start Dataset records

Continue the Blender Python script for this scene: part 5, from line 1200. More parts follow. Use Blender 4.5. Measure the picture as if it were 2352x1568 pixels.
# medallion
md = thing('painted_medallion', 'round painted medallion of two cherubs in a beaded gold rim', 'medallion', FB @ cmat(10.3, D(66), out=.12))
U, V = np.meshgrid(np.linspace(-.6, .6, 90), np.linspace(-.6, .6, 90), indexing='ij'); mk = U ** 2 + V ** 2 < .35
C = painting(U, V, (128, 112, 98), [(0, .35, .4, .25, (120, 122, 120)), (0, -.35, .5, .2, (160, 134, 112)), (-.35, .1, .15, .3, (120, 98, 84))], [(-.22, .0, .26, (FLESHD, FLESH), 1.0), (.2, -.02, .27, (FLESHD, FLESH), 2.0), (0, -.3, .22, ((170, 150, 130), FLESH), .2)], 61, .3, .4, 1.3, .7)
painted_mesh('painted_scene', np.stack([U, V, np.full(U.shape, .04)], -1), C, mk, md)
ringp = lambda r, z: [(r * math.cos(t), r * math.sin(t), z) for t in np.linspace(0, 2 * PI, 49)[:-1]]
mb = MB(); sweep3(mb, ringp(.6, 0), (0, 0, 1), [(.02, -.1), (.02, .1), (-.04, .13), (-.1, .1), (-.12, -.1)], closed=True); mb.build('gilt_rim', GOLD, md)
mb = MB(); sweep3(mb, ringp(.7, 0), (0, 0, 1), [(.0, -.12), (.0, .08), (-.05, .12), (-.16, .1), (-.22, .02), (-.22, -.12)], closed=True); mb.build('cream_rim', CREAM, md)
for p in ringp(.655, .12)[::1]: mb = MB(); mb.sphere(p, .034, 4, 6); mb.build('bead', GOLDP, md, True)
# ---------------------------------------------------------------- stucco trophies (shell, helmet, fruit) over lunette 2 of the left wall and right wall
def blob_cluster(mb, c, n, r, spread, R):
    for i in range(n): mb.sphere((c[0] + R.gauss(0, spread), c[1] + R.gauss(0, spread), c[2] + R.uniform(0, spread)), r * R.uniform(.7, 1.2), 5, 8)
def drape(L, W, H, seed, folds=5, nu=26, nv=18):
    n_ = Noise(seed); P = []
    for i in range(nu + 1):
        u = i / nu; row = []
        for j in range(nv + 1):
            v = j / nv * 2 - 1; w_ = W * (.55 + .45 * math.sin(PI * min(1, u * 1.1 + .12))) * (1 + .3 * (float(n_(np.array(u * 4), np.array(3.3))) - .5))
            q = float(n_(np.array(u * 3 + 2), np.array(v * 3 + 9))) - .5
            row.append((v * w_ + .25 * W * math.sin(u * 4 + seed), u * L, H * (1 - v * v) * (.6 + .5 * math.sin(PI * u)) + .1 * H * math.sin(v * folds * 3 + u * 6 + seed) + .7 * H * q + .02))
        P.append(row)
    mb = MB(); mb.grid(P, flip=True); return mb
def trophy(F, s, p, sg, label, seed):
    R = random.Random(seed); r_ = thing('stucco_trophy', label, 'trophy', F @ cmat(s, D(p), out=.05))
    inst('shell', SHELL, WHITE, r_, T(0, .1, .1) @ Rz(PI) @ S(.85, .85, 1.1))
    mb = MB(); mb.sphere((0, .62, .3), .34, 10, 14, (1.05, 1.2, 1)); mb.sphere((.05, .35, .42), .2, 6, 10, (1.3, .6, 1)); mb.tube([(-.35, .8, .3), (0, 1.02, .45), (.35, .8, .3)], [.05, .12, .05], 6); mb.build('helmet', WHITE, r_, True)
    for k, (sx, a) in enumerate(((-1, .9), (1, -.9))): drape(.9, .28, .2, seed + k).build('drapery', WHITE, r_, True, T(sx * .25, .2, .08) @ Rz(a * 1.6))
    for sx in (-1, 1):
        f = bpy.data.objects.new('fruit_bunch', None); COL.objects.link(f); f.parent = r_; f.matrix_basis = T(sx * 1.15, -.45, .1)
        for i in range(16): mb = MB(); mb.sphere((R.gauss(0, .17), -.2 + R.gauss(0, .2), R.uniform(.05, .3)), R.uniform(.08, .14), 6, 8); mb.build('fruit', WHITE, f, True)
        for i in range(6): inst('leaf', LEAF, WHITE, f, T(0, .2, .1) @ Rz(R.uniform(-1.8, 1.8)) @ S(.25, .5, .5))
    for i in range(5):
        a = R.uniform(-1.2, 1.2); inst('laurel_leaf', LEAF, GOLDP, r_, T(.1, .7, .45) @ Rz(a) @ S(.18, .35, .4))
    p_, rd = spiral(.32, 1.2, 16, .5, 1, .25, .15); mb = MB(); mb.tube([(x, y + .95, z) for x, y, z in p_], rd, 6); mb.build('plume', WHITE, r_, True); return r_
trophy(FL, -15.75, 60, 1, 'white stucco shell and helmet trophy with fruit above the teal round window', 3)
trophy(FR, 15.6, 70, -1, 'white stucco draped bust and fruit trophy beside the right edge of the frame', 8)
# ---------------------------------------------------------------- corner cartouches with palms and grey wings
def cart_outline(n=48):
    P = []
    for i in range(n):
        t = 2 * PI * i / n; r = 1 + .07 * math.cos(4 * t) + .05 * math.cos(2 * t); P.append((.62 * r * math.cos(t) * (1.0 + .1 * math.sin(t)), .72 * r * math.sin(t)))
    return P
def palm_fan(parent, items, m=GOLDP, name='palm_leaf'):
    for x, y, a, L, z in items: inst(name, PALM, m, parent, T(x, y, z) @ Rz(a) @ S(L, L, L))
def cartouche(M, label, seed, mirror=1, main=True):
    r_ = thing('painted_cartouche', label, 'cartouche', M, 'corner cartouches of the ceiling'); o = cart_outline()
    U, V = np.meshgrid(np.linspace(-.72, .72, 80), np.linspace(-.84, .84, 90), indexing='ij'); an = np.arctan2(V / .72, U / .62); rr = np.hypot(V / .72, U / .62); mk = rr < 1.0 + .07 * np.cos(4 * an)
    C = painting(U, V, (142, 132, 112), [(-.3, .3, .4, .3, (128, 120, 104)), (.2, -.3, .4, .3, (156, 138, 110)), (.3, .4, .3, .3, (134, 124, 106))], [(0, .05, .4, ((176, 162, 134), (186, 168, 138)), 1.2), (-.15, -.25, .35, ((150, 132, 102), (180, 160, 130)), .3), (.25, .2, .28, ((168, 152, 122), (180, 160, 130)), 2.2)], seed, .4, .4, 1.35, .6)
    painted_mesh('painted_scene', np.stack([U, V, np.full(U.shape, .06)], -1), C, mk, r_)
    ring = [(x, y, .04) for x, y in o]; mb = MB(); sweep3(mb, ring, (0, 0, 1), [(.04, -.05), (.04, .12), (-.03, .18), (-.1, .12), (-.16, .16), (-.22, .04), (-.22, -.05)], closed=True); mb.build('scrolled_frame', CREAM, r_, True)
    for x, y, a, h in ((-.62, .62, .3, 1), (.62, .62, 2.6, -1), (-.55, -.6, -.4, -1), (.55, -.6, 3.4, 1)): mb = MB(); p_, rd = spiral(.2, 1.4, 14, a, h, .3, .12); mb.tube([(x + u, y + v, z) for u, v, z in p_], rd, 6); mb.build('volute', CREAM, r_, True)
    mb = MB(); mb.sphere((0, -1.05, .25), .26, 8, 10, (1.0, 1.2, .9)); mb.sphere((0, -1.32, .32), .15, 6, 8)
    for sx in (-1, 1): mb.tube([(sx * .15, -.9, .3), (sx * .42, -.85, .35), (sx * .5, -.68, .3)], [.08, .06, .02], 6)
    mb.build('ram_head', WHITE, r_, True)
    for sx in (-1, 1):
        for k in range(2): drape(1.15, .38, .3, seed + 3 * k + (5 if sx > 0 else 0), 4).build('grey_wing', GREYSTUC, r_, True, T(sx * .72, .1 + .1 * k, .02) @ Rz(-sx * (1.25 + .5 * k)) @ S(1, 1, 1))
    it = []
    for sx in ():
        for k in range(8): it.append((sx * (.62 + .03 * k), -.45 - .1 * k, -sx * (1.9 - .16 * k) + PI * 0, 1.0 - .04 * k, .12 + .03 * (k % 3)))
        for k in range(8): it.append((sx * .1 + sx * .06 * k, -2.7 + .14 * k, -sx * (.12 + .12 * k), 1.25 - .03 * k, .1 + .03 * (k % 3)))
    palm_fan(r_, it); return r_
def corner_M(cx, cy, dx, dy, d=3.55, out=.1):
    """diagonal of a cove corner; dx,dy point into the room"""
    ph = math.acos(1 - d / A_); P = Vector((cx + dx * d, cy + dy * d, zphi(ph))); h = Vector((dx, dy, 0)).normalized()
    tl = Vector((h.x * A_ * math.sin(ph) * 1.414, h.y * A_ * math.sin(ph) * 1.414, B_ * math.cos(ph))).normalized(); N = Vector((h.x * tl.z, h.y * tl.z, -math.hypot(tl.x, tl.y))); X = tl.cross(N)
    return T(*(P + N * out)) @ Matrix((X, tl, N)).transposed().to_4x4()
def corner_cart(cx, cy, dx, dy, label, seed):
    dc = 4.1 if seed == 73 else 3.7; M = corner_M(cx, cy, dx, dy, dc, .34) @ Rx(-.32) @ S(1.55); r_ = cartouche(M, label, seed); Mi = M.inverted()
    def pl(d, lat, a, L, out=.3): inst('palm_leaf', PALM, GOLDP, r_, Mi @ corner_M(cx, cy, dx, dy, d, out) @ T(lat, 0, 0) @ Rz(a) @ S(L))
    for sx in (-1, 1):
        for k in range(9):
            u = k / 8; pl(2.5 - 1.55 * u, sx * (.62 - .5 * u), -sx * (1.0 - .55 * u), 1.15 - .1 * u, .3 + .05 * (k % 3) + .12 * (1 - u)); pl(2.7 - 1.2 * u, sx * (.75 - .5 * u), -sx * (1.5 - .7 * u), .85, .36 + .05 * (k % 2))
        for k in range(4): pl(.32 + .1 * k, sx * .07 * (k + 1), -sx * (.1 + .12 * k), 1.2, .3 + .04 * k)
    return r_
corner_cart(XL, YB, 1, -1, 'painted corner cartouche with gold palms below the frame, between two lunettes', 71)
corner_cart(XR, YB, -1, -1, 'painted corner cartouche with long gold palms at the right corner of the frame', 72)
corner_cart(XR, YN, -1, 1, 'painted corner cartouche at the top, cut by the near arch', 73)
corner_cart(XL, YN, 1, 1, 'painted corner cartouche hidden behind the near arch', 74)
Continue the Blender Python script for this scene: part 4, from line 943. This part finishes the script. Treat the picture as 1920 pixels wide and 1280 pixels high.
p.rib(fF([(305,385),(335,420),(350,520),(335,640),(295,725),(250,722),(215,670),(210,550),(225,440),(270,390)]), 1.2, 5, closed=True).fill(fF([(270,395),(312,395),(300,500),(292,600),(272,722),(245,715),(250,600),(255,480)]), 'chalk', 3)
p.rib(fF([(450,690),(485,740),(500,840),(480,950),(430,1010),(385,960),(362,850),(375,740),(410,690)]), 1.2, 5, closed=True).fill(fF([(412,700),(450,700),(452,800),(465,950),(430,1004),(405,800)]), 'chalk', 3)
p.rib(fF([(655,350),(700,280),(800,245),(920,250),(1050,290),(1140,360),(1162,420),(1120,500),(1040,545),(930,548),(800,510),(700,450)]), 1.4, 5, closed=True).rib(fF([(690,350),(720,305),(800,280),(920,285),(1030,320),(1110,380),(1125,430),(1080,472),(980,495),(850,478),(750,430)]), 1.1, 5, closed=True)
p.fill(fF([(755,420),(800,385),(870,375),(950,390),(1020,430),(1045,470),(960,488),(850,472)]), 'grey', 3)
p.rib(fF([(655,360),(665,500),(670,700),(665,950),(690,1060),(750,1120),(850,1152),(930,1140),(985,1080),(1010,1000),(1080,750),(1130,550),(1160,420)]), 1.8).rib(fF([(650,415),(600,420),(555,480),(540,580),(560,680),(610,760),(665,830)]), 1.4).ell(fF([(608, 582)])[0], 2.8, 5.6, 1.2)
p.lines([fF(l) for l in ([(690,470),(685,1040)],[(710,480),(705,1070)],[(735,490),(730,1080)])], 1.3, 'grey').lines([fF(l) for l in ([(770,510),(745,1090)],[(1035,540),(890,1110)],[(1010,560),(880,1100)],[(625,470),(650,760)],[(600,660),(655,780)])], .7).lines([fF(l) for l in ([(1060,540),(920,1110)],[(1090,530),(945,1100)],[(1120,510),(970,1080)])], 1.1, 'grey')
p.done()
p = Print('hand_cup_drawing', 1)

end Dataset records

Pick out every line above that holds the word "Continue" and copy it.

Continue the Blender Python script for this scene: part 5, from line 1200. More parts follow. Use Blender 4.5. Measure the picture as if it were 2352x1568 pixels.
Continue the Blender Python script for this scene: part 4, from line 943. This part finishes the script. Treat the picture as 1920 pixels wide and 1280 pixels high.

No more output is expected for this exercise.